The new price target is based on an 18 times price-to-earnings (P/E) multiple applied to the revised 2026 EPS estimate. Currently, Corpay trades at a P/E ratio of 27.07x, which InvestingPro data indicates is high relative to near-term earnings growth. Despite noting a potential for modest organic growth weakness in the company’s consolidated outlook for 2025, the concerns primarily stem from the ’other’ segment of the business, which is smaller and not considered core to Corpay’s operations.

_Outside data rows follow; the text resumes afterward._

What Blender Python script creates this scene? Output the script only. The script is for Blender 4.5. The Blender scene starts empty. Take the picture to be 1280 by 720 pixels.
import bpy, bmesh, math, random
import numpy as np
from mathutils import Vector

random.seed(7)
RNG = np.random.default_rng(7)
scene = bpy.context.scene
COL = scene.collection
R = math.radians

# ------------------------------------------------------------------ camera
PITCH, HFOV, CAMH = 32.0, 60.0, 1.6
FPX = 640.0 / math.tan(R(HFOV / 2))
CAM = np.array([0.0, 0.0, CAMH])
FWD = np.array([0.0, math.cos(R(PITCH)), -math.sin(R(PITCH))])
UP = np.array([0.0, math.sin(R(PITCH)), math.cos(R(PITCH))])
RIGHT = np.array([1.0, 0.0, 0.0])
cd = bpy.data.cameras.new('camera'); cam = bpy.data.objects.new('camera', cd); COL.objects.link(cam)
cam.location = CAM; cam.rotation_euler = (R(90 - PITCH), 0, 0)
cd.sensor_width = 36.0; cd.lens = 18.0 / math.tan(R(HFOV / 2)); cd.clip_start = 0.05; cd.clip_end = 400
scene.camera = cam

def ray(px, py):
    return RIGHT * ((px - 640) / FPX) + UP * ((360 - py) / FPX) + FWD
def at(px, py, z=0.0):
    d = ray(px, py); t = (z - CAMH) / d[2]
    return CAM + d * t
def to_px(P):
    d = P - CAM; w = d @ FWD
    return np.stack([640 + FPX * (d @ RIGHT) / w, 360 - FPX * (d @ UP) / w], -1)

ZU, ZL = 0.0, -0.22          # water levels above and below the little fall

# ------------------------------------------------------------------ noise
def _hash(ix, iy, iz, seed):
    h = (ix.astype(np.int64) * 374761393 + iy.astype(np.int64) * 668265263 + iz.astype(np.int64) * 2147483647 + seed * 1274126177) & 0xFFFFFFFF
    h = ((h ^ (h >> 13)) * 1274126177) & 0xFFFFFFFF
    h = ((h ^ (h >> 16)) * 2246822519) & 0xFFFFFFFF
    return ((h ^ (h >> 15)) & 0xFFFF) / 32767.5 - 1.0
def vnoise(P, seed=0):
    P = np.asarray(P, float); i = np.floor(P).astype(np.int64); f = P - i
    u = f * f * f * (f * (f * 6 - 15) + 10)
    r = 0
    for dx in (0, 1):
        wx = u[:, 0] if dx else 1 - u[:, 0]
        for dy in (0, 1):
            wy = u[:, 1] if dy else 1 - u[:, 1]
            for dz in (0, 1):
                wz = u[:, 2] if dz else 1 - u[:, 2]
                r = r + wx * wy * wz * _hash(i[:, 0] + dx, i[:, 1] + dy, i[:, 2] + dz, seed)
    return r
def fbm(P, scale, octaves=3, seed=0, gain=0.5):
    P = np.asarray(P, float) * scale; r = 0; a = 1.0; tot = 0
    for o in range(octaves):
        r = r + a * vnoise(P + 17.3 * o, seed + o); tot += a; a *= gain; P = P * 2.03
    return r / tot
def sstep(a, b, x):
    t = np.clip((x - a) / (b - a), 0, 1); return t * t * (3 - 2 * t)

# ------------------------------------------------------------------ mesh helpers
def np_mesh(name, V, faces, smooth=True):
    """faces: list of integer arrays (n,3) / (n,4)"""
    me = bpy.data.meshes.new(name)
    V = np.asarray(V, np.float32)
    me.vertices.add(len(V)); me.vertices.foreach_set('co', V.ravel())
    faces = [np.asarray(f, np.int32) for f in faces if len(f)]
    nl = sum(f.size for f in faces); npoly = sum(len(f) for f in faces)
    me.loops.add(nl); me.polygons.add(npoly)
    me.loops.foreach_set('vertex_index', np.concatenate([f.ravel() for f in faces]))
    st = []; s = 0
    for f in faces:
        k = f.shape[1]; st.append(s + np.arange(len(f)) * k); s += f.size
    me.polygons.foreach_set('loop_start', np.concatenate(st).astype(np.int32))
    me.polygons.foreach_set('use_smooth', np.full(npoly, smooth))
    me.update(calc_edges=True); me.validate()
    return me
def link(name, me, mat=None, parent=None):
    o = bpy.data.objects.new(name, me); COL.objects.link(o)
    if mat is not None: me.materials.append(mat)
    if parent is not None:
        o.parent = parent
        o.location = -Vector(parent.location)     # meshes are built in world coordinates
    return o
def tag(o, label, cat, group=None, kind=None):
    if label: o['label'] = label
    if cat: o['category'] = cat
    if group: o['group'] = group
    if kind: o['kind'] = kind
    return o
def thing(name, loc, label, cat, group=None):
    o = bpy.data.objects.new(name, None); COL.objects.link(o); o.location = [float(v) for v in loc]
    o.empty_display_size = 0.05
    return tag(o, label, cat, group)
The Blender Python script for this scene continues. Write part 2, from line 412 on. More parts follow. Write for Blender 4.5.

Keefe, Bruyette & Woods highlighted management’s positive stance on the company’s future, particularly regarding the potential for growth through mergers and acquisitions (M&A) and capital management strategies. The company has initiated several measures aimed at improving the performance of both its corporate payments division and other lagging segments. While acknowledging that expectations were high leading up to the earnings report, which might result in a dip in the stock price, the firm believes that the overall results were robust and the company’s prospects remain favorable.
In other recent news, Corpay, Inc. reported its fourth-quarter earnings, surpassing expectations with adjusted earnings per share (EPS) of $5.36, outperforming the analyst consensus of $5.32. However, the company’s revenue of $1.03 billion fell short of the anticipated $1.06 billion. Looking ahead, Corpay provided a weaker-than-expected forecast for 2025, with an adjusted EPS range of $20.75 to $21.25 and revenue between $4.35 billion to $4.45 billion, both falling below analyst expectations.
In terms of segments, Corpay’s Corporate Payments sector demonstrated strong performance, with revenue increasing 38% YoY to $346.2 million. Conversely, the Vehicle Payments segment experienced a slight decrease in revenue to $497.7 million. Despite these mixed results, Corpay anticipates sales growth of approximately 20% in 2025, with revenue and adjusted EPS growth of 10% to 12%.
However, the company noted that its earnings outlook could be negatively impacted by worsening foreign exchange rates, fuel prices, and interest rates compared to its November forecast. These recent developments underscore the dynamic nature of Corpay’s financial landscape.